KOMPAS/YUNIADHI AGUNG
Sejumlah berkas dihadirkan sebagai bukti dalam lanjutan sidang perkara sengketa pemilihan umum presiden di Mahkamah Konstitusi, Jakarta, Jumat (7/8/2009).

Fakta Singkat

Putusan MK
2004
Pemohon: Wiranto – Salahuddin Wahid
Putusan MK:
-Menolak gugatan selisih penghitungan suara.
-Permohonan tidak beralasan, dalil tidak terbukti.

2009
Pemohon: Jusuf Kalla – Wiranto & Megawati Soekarnoputri – Prabowo Subianto
Putusan MK:
-Mengakui Pilpres 2009 masih banyak banyak kekurangan.
-Menilai kinerja KPU tidak profesional.
-Menolak gugatan dari kedua pasangan capres-cawapres.
-Pelanggaran dan kecurangan pada Pilpres 2009 dinilai bersifat prosedural dan administratif.

2014
Pemohon: Prabowo Subianto – Hatta Rajasa
Putusan MK:
-Menolak seluruh permohonan.
-Dalil-dalil mengenai kesalahan rekapitulasi suara, maupun pelanggaran secara terstruktur, sistematis, dan masif, tak terbukti.

2019
Pemohon: Prabowo Subianto – Sandiaga Uno
Putusan MK:
-Menolak seluruh permohonan.
-Dalil pelanggaran bersifat terstruktur, sistematis, dan masif, tidak beralasan, tidak relevan, serta tidak bisa dijelaskan secara hukum.

2024
Pemohon: 
1. Anies Baswedan – Muhaimin Iskandar
2. Ganjar Pranowo – Mahfud MD
Putusan MK:
– Menolak seluruh permohonan.
– Dari delapan hakim, tiga hakim memiliki dissenting opinion atau pendapat berbeda (dissenting opinion pertama dalam sengketa Pilpres Indonesia).

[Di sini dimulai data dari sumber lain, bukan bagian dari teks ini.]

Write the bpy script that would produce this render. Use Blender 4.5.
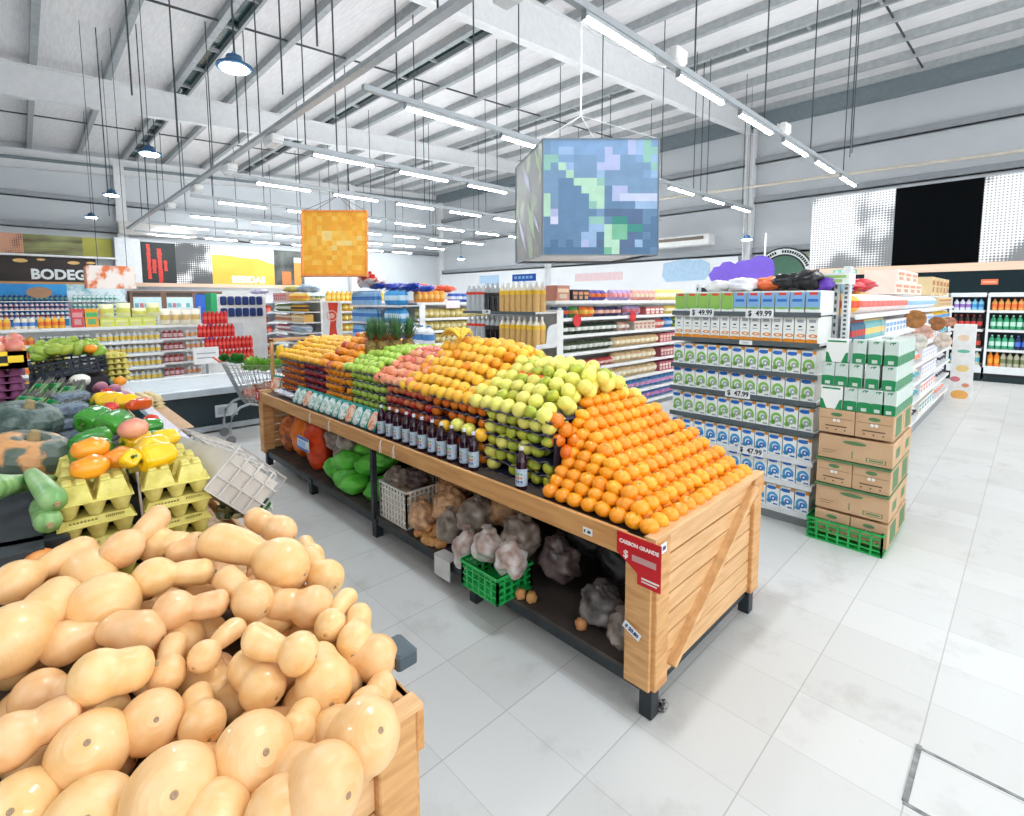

Pilpres tahun 2024 merupakan pilpres kelima dalam sejarah pemilu di Indonesia. Pilpres yang dipilih secara langsung merupakan buntut dari tuntutan reformasi hasil amandemen ketiga UUD 1945, yang tercantum dalam Pasal 6A ayat 1 berbunyi, “Presiden dan Wakil Presiden dipilih dalam satu pasangan secara langsung oleh rakyat.” Pelaksanaan pilpres secara langsung di Indonesia pertama kali dilaksanakan pada tahun 2004.

Hasil hitung cepat sejumlah lembaga survei pada Pilpres 2024 menyatakan pasangan nomor urut dua Prabowo Subianto – Gibran Rakabuming Raka unggul dalam pilpres yang diselenggarakan pada 14 Februari 2024. Hasil ini diperkuat oleh rekapitulasi KPU yang hasilnya tak jauh berbeda dengan prediksi hitung cepat.

Menyikapi hasil hitung cepat dan rekapitulasi KPU, dua pasangan nomor urut satu Anies Baswedan – Muhaimin Iskandar, dan nomor urut tiga Ganjar Pranowo – Mahfud MD menyatakan sikap untuk menggugat hasil pilpres ke Mahkamah Konstitusi (MK).

Capres nomor urut satu, Anies Baswedan mengklaim tim hukumnya telah menemukan adanya dugaan kecurangan sejak sebelum pemungutan suara pada 14 Februari 2024. Dugaan kecurangan terindikasi terstruktur, sistematis, dan masif karena melibatkan pimpinan negara, penyelenggara pemilu, aparat penegak hukum, hingga kepala desa (20/2/2024).

Kubu pasangan calon Anies-Muhaimin dan Ganjar Pranowo – Mahfud MD terus mengumpulkan bukti-bukti dugaan kecurangan. Sebaliknya, Prabowo-Gibran yang suaranya unggul berdasarkan hitung cepat sejumlah lembaga, mengumpulkan masalah-masalah yang berpotensi dijadikan dasar pengajuan gugatan perselisihan.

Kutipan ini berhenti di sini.